The semester and years to follow were filled with classroom dialogue that often spilled over into lunches, and after that to the tables outside the student center. We signed up for more classes but really what we were signing up for was more conversations with Danny. In fact, I often found myself in classes that I was getting no credit for because I just had to get in on more of what this compelling and befriending mentor kept pouring into my life. He was my personal Howard Hendricks—breaking the rules of the normal teacher/student distancing and coming up close and personal with his friendship and encouragement.

 

I’ll never forget the first paper I handed in for him. We kept wondering why it was taking him so long to get our papers back to us.

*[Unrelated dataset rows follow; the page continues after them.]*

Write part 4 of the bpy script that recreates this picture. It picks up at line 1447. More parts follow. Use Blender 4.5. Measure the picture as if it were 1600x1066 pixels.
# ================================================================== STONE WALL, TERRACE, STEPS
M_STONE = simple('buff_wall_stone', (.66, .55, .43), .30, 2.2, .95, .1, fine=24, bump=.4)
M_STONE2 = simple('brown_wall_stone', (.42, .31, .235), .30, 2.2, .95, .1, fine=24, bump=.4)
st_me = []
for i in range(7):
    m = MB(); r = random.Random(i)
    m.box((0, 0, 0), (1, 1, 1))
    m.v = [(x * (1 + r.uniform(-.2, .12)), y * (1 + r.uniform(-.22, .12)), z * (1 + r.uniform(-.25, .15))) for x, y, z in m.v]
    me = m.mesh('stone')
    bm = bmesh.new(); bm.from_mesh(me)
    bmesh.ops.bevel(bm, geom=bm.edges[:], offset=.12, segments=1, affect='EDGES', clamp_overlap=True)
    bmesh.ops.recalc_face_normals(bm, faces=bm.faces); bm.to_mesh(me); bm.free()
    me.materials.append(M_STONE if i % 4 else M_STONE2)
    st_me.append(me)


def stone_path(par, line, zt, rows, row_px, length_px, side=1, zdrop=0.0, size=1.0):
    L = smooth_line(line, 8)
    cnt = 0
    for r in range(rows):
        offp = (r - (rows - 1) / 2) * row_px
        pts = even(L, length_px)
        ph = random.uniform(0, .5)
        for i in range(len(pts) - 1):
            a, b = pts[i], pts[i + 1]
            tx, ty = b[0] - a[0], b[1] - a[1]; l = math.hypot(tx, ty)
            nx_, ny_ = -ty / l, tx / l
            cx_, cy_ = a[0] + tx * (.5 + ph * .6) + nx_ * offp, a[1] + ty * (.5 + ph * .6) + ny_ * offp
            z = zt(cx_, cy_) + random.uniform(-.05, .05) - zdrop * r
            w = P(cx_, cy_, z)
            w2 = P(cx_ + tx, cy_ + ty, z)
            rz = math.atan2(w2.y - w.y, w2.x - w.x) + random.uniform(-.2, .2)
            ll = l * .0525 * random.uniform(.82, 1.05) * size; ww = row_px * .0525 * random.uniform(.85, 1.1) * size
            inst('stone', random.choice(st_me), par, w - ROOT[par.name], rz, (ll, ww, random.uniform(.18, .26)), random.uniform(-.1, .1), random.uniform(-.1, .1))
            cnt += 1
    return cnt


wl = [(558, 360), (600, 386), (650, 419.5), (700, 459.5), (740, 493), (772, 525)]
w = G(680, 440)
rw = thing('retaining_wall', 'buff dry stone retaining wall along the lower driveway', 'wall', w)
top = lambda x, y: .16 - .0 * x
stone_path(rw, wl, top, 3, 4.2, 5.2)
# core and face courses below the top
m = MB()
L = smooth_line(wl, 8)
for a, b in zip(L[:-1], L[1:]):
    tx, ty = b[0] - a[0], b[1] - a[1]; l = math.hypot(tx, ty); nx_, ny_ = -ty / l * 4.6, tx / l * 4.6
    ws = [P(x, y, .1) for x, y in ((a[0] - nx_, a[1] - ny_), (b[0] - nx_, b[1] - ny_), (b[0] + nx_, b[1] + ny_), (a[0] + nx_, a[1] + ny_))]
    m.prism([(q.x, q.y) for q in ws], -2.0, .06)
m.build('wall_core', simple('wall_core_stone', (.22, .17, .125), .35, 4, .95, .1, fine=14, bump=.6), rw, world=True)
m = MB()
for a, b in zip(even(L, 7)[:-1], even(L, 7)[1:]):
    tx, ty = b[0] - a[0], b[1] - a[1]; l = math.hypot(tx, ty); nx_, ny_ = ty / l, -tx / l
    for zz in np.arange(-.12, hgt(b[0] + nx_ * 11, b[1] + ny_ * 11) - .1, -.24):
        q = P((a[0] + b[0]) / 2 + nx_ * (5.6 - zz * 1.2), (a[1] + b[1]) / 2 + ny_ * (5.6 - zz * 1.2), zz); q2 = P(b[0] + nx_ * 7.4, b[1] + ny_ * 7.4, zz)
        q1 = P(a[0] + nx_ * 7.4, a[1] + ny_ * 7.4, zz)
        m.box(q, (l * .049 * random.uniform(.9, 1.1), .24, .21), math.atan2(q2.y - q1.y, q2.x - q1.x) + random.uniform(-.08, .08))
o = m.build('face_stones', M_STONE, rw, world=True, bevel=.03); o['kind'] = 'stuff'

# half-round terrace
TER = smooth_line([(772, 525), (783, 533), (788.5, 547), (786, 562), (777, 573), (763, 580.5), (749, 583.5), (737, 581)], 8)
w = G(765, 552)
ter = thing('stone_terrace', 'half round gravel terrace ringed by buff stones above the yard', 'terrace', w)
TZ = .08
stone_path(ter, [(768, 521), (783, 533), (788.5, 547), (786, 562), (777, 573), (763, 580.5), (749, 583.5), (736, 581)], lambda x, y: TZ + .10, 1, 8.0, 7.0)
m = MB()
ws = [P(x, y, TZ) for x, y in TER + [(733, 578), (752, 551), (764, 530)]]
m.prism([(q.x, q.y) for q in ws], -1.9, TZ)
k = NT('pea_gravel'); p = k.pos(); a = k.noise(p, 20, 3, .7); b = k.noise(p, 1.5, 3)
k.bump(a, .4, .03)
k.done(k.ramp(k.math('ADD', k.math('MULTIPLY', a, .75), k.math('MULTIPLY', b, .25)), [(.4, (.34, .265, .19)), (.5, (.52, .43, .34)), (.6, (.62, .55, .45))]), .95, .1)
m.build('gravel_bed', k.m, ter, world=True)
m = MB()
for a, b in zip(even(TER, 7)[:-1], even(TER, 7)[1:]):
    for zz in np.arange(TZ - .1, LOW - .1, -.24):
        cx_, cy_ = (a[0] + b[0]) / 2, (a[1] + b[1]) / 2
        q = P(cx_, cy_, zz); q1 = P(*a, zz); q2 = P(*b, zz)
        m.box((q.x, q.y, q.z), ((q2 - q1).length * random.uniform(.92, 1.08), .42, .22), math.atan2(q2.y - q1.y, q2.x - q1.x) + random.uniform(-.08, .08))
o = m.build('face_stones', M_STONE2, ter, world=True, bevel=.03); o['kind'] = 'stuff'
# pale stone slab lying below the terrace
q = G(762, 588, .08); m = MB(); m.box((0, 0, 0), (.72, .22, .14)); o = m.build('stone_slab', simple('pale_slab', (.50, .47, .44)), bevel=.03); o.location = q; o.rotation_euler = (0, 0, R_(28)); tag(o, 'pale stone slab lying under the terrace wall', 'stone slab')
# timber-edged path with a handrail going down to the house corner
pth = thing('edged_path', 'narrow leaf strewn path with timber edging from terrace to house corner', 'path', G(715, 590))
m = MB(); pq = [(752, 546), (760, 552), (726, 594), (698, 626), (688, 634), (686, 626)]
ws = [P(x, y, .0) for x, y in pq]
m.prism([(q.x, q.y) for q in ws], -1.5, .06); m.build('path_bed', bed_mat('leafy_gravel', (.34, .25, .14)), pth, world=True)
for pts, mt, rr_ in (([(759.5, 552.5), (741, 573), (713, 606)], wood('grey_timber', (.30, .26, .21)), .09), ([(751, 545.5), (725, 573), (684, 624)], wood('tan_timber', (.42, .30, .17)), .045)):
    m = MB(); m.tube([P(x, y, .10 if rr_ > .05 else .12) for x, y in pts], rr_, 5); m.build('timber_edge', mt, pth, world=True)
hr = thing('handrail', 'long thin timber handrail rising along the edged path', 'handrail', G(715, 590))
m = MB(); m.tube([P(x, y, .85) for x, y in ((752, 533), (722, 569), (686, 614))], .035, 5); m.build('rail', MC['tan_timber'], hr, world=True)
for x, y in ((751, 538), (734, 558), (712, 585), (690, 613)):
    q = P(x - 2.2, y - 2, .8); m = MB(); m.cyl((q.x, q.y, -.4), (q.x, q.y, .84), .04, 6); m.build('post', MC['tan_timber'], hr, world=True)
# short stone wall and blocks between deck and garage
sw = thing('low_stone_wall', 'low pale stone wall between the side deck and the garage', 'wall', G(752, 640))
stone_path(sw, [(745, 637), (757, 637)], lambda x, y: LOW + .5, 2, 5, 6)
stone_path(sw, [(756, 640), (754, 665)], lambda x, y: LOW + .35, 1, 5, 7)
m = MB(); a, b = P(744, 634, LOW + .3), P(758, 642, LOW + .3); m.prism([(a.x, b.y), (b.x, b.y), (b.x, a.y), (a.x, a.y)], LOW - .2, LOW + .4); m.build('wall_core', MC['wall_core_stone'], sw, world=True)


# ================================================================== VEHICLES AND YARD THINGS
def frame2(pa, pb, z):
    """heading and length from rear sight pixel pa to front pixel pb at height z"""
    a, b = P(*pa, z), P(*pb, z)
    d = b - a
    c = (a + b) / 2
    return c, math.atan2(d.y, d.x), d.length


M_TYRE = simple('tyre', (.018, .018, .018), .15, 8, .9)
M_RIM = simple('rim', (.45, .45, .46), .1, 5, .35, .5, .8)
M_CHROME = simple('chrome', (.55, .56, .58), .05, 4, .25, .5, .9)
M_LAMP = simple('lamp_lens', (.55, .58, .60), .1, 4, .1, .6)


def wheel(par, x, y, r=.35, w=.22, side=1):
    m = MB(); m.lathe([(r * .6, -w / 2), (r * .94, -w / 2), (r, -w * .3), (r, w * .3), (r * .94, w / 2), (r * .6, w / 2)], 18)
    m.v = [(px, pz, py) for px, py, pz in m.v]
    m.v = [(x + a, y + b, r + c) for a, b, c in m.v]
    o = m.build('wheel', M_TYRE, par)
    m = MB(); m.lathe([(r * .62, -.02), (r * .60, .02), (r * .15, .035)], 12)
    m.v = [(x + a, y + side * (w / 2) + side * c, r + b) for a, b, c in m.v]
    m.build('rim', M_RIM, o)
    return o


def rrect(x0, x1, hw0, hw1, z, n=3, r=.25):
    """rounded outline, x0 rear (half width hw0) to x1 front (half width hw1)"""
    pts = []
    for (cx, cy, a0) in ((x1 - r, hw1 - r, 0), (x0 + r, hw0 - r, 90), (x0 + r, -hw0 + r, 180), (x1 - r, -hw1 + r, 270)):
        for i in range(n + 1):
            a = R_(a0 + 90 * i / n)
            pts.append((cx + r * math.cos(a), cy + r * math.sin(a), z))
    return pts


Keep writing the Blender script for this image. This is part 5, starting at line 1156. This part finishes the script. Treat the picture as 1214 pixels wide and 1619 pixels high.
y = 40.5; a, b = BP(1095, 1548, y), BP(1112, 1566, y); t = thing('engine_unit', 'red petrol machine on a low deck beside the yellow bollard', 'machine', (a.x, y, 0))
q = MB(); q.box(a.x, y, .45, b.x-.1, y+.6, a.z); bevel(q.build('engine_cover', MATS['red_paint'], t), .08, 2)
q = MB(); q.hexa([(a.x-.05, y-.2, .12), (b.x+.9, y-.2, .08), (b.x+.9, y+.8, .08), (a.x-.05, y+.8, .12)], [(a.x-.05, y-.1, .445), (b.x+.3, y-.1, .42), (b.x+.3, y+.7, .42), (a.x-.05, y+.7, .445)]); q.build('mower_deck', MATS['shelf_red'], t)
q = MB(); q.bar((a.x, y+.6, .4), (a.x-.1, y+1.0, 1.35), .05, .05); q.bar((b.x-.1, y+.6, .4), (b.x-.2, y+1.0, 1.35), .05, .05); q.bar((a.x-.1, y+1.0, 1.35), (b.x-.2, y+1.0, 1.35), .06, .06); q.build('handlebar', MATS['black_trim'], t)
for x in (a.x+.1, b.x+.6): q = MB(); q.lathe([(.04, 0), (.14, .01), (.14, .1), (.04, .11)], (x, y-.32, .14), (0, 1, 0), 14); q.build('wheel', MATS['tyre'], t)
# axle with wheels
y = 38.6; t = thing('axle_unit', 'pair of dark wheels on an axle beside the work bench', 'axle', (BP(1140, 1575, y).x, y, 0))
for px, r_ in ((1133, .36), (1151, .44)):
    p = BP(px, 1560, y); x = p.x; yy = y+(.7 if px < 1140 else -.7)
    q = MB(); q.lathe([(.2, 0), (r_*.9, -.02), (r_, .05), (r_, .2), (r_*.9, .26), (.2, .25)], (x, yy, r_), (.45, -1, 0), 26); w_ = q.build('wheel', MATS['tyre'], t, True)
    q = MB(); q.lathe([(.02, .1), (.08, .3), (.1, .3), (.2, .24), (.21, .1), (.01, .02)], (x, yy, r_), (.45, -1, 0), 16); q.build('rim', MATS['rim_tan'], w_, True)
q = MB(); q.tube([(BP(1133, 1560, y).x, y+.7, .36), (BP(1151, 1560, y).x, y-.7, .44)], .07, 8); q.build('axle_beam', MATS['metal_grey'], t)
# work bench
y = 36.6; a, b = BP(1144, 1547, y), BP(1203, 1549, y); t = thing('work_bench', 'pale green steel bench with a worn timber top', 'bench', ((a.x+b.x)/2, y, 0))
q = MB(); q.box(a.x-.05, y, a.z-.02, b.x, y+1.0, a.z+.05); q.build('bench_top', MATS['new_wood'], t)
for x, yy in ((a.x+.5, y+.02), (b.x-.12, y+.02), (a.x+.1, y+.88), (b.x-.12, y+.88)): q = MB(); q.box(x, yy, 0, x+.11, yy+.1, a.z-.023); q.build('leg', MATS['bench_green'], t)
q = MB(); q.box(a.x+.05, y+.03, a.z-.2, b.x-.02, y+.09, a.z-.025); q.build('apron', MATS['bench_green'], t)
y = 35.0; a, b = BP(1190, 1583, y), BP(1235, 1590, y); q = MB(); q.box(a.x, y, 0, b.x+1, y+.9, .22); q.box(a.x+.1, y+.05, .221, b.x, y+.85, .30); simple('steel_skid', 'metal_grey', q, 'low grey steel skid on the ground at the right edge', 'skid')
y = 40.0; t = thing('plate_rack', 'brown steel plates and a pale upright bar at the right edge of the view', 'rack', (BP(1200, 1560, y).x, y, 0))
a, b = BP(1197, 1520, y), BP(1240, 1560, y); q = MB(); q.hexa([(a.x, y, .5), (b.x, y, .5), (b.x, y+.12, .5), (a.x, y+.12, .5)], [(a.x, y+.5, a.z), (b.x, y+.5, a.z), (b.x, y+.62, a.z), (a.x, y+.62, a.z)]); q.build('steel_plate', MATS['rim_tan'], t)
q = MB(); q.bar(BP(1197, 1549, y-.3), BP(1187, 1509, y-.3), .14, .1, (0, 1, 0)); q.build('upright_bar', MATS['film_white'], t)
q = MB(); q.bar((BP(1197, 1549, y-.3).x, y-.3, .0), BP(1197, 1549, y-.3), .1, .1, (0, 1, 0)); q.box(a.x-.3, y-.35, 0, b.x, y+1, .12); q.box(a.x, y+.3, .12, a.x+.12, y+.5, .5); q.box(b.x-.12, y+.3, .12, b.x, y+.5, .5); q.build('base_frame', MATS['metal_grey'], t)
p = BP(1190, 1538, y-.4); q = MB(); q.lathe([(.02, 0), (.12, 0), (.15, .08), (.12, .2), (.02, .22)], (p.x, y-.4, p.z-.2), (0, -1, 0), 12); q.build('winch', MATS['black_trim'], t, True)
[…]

We wanted our grades and just wanted to know where we stood. And that’s about the time that Danny handed me back my paper with notes and comments scribbled on just about every line and a letter attached inside an envelope thanking me for my contribution to the dialogue, pointing out my significant insights, challenging and critiquing places that needed improvement and always inspiring me to continue to learn. Danny just felt that if we were handing in ten pages that it was appropriate for him to write us back a page or two. I had never, and have never since, heard of a professor doing anything like it. I was a twenty year old kid and he acted as if I had just posted the 95 Theses. I had no business critiquing Bultmann or Barth or whoever we happened to be reading, but Danny made me feel as if I too had something to contribute to the conversation and he seemed to read my work with the same fervor that he read theirs. He simply believed in what could be in my life and he refused to let me settle for anything less.

 

Years later, when I drove up to spend an afternoon with Danny to tell him how much his teaching and friendship had meant to my life, I happened to show him some of the things I was working on. And that’s when I saw once again that Danny was still doing what he does best—inspiring everyone around him with his passion, zeal, intelligence, wit and compassion. I had been given the opportunity to write a few devotional books, curriculum and other published pieces that I look back at now and laugh at. But Danny, of course, made me feel like I had surpassed his own scholarship and was really taking new ground in my subjects of study. He kept investing in my life—long after he was paid to do so.

 

Just before I learned of Danny’s death, Brooks and I had spent an afternoon in conversation about great preachers and the scholars and theologians that inspired them. It seems like most great communicators are just transferring ideas of another great intellect and putting them in a dialect others can hear. While Danny needed no interpretation, Chris and I had set it on our calendar to drive up and meet with Danny and ask him to be this kind of intellect and theologian to our ministry here at Wayfarer. While, I do not know whether he would have accepted this opportunity I do hope that he would be honored buy it. His teaching simply deserves an audience. And now that he is gone all of us who learned from him I think bear that responsibility.

 

My brother says that from the way that I describe Danny that he seems like a professor worth imitating. It is true. Everyone who was around Danny wanted to be like Danny. In fact, I am pretty sure today that any gift, talent, ability, knowledge, or passion that people identify in me somehow makes its way back to something Danny said or did. You may have heard of six degrees of Kevin Bacon. Well, I’m pretty sure that much of the good in my life can be traced in some way within six moves of Danny Goodman. No mentor has impacted my life more. Thank you Danny for redefining normal, for making yourself available and inviting me in on your life. I will do my best to make sure your legacy lives on in my life and teaching.